Riwayat Singkat RA. Kartini



Sewaktu RA Kartini dilahirkan,ayahnya masih berkedudukan sebagai Wedono
Mayong,sedangkan ibunya adalah seorang wanita berasal dari Desa Teluk awur yaitu Mas Ajeng Ngasirah yang berstatus Garwo Ampil. RMAA Sosroningrat ayah RA Kartini menikah pada tahun 1872 dan RA Kartini lahir pada tahun 1879 sebagai anak kelima dari RMAA Sosroningrat dan urutan keempat dari ibu kandung Mas Ajeng Ngasirah.

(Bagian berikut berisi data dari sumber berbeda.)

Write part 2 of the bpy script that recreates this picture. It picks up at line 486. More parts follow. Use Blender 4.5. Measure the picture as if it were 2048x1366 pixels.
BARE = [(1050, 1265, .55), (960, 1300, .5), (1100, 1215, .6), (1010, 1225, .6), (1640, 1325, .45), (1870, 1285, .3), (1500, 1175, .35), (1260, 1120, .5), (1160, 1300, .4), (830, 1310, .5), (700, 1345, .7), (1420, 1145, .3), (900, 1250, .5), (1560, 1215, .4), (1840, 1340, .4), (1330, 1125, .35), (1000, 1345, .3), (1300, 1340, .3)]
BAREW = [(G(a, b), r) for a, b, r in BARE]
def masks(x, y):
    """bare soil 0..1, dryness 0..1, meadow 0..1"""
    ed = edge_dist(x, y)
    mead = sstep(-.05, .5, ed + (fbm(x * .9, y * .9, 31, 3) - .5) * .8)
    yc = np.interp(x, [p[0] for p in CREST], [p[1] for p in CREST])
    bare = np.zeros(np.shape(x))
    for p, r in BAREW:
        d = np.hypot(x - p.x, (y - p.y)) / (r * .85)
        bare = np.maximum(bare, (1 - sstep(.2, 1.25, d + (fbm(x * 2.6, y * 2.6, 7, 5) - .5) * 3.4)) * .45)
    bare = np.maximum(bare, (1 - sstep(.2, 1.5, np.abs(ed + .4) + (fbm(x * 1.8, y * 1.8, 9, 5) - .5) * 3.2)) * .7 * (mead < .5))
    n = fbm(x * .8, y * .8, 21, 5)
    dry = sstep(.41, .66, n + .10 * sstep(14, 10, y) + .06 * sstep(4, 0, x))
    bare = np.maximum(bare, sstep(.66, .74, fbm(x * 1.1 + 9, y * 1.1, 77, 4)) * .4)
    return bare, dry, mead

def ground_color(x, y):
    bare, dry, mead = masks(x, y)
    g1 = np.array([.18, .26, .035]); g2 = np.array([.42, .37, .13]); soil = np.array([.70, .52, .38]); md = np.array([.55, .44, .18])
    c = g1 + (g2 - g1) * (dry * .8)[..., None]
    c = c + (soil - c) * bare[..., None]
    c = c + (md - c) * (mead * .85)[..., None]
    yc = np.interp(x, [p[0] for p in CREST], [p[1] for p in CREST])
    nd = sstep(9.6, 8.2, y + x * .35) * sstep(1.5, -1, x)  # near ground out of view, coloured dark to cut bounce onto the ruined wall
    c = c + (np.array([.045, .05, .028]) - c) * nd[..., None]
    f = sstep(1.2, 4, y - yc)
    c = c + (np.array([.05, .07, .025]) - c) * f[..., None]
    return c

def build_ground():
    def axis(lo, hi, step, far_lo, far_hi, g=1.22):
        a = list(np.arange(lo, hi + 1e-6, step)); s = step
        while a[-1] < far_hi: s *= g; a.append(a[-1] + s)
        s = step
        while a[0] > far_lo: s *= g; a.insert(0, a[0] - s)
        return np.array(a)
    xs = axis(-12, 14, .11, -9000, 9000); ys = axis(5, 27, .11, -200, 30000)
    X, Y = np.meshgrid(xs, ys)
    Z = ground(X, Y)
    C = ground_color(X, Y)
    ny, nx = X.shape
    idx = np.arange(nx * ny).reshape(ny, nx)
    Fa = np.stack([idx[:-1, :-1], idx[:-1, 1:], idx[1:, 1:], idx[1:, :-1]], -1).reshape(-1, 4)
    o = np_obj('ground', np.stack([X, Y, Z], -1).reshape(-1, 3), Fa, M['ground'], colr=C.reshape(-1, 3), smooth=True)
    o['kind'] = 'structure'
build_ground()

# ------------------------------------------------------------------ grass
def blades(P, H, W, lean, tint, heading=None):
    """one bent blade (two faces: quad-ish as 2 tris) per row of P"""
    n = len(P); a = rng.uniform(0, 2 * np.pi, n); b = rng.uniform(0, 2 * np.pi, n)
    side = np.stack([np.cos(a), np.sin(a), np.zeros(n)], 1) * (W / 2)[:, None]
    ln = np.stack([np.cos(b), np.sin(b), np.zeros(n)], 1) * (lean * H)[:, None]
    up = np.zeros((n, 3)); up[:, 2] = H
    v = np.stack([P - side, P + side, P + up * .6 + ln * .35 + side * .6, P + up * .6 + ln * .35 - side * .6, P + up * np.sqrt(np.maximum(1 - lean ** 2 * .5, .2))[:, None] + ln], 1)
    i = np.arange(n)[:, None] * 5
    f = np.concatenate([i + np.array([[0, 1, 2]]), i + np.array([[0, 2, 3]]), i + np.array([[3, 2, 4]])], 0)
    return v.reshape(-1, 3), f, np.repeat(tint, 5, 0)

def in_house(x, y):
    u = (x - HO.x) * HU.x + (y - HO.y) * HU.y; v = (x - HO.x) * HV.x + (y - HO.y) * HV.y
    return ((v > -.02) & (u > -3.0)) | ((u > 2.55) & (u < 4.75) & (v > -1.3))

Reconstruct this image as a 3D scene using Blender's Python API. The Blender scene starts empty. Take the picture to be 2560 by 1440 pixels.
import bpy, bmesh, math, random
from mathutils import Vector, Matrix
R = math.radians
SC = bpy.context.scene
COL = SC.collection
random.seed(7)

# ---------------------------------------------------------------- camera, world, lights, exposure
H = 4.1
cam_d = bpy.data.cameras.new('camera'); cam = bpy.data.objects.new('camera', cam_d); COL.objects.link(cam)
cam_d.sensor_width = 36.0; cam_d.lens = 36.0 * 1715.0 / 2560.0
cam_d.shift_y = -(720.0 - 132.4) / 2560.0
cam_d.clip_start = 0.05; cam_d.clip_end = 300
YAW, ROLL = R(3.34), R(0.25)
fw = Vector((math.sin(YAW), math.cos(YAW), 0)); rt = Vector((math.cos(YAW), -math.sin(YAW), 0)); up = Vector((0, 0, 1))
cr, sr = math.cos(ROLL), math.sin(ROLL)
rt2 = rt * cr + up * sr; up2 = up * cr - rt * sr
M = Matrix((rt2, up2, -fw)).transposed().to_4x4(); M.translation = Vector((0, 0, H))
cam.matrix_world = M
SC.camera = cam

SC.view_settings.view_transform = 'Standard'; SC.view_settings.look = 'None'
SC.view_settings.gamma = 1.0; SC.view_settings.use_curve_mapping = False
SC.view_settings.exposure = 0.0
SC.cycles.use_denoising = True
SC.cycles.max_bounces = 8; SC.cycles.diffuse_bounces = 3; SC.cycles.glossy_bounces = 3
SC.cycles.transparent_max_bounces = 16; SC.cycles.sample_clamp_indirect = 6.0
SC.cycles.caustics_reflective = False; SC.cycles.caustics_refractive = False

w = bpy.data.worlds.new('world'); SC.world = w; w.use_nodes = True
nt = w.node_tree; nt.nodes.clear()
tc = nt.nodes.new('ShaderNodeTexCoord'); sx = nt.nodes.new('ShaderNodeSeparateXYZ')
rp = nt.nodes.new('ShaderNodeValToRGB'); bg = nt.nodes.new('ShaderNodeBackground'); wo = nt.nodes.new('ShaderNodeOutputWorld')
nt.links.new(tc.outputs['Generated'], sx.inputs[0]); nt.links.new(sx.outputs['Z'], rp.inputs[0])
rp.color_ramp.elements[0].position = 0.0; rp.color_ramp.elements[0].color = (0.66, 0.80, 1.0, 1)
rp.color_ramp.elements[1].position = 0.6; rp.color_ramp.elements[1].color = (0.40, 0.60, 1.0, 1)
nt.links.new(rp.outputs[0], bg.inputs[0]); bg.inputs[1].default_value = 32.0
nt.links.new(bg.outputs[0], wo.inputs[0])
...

Sedang Eyang RA Kartini dari pihak ibunya adalah seorang ulama besar pada zaman itu, bernama Kyai Haji Modirono dan Hajjah Siti Aminah. Isteri kedua dari ayahnya yang berstatus Garwo Padmi adalah putrid bangsawan yang dikawini pada tahun 1875 keturunan langsung bangsawan tinggi Madura yaitu Raden Ajeng Woeryan anak dari RAA Tjitrowikromo yang memegang jabatan Bupati Jepara sebelum RMAA Sosroningrat. Perkawinan dari kedua isterinya itu telah membuahkan putra sebanyak 11 (sebelas) orang.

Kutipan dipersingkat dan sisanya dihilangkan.